In summary, these three sermons have been sharing the same subject matter that the Holy Spirit has been emphasizing in the current series of posts.
Jesus said, Matthew 24:37-39 NKJV, “But as the days of Noah were, so also will be the coming of the Son of Man be. For as in the days before the flood, they were eating and drinking, marrying and giving in marriage, until the day that Noah entered the ark, and did not know (ginosko) until the flood came, and took them all away, so also will the coming of the Son of Man be.” (insert mine)
Jesus’s words imply blindness to what was happening in their midst. Noah obediently built an ark for the safety of himself and his family, and all the animals, creatures, and fowl God directed to come into the ark. But the people who witness the construction of the ark were blind to what was taking place.
The ark was God’s appointed place of safety for the coming ‘unprecedented unrest’ that He was going to unleash upon the world, in the form of a flood.
As I shared, in the previous post, the storm cloud have gathered; there is ‘unprecedented unrest’ in our world. It is growing throughout our nation, and the nations of the world. Do you ‘see’ it?
God has provided a place of safety for His people during this season of ‘unrest’. We are in a time of preparation to ready ourselves for the ‘unrest’. We need to pray and ask the Lord to ‘see’ what is going on, and how to be prepared for what is coming.
The truth is that all who are ‘in Christ’ are always in have a place of refuge. Do you as a believer understand that? Is that knowledge just a fact or a living reality?

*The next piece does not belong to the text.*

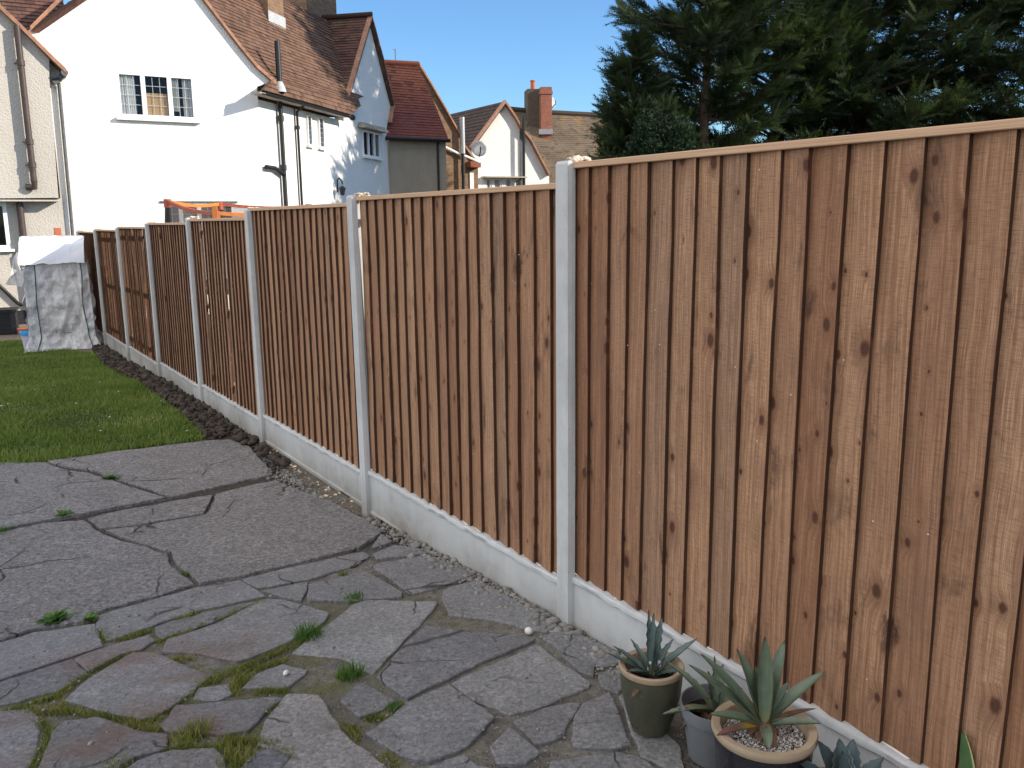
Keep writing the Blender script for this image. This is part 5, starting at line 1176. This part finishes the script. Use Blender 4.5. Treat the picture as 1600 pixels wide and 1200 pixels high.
# the left door flap hanging open
m_ = MB(); sheet(m_, lambda u, v: GH.at(-.03-.20*u*(v*.9+.15)-.02*math.sin(v*7), zTop+.10-.46*v+.05*u, .03+.05*math.sin(u*5+v*3)), 10, 16); m_.build('door_flap', pl_.m, gh, smooth=True, weld=False)
STK = [('plant_pot', M['terracotta'], gzb+.25, .1), ('plant_pot', M['terracotta'], gzb+.62, .1)]
potproto = None; kk = 0
LB = ['terracotta pot on the lowest shelf inside the plastic greenhouse, left', 'terracotta pot on the lowest shelf inside the plastic greenhouse, right', 'terracotta pot on the middle shelf inside the plastic greenhouse', 'terracotta pot at the right of the middle shelf inside the plastic greenhouse', 'terracotta pot on the top shelf inside the plastic greenhouse', 'terracotta pot at the right of the top shelf inside the plastic greenhouse']
for z in (gzb+.255, gzb+.625, gzb+1.005):
    for a in (.25, .55):
        e = empty('flower_pot', GH.at(a+random.uniform(-.04, .04), z, -.2), LB[kk], 'plant pot', 'pots inside the greenhouse'); kk += 1
        m = MB(); c = np.array(e.location[:]); m.lathe(c, [(0, .0), (.05, 0), (.075, .13), (.085, .13), (.085, .16), (.07, .16), (.06, .1), (0, .1)], 18); m.build('pot', M['terracotta'] if kk % 2 else M['cardboard'], e, smooth=True)
        XY = c[:2]+rng.normal(0, .03, (90, 2)); blades('leaves', XY, np.full(90, c[2]+.1), .16, .016, M['weed'] if kk % 3 else M['mossy'], None, None, .6, kind=None, parent=e)
# bucket
bc = gpt(47, 546); be = empty('bucket', bc, 'small translucent bucket with a blue rim on the lawn beside the greenhouse', 'bucket')
bp = plain('milky_plastic', (.48, .46, .55), .4, .08, 12, .05); bb = plain('blue_plastic', (.05, .30, .62), .4, .05, 12, .02)
m_ = MB(); m_.lathe(bc, [(0, .005), (.075, .005), (.105, .24), (.10, .24), (.07, .02), (0, .02)], 28); m_.build('body', bp, be, smooth=True)
m_ = MB(); m_.lathe(bc, [(.101, .225), (.114, .225), (.118, .275), (.106, .285), (.101, .275)], 28); m_.build('rim', bb, be, smooth=True)
# dark planter by the wall
pc = gpt(-4, 524); pe = empty('planter', pc, 'black square planter box at the left edge below the window', 'planter')
m_ = MB(); cbox(m_, pc+np.array([-.1, .25, 0]), .28, .25, pc[2], pc[2]+.42, .45); cbox(m_, pc+np.array([-.1, .25, 0]), .30, .27, pc[2]+.38, pc[2]+.43, .45); m_.build('box', M['plinth'], pe, weld=False)
m_ = MB(); c = pc+np.array([-.1, .25, 0])
for j in range(5): cbox(m_, c, .284, .254, pc[2]+.03+j*.07, pc[2]+.05+j*.07, .45)
m_.build('ribs', M['black'], pe, weld=False)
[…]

We are citizens of His Kingdom. We live in a Kingdom that cannot be shaken.
Knowing (edoi) that and Knowing (ginosko) that are two different things. (inserts mine) [see the post: Knowing is not Knowing: Edoi is not Ginosko]
We are safe and secure ‘in Christ’.
We will be going through a ‘suffering’ (an unprecedented unrest) that will shake the nation in which we are living and that same ‘unrest’ will be used by the Lord to grow us in our ‘teleios’ (made perfect) which manifests itself in maturity as a son or daughter of God.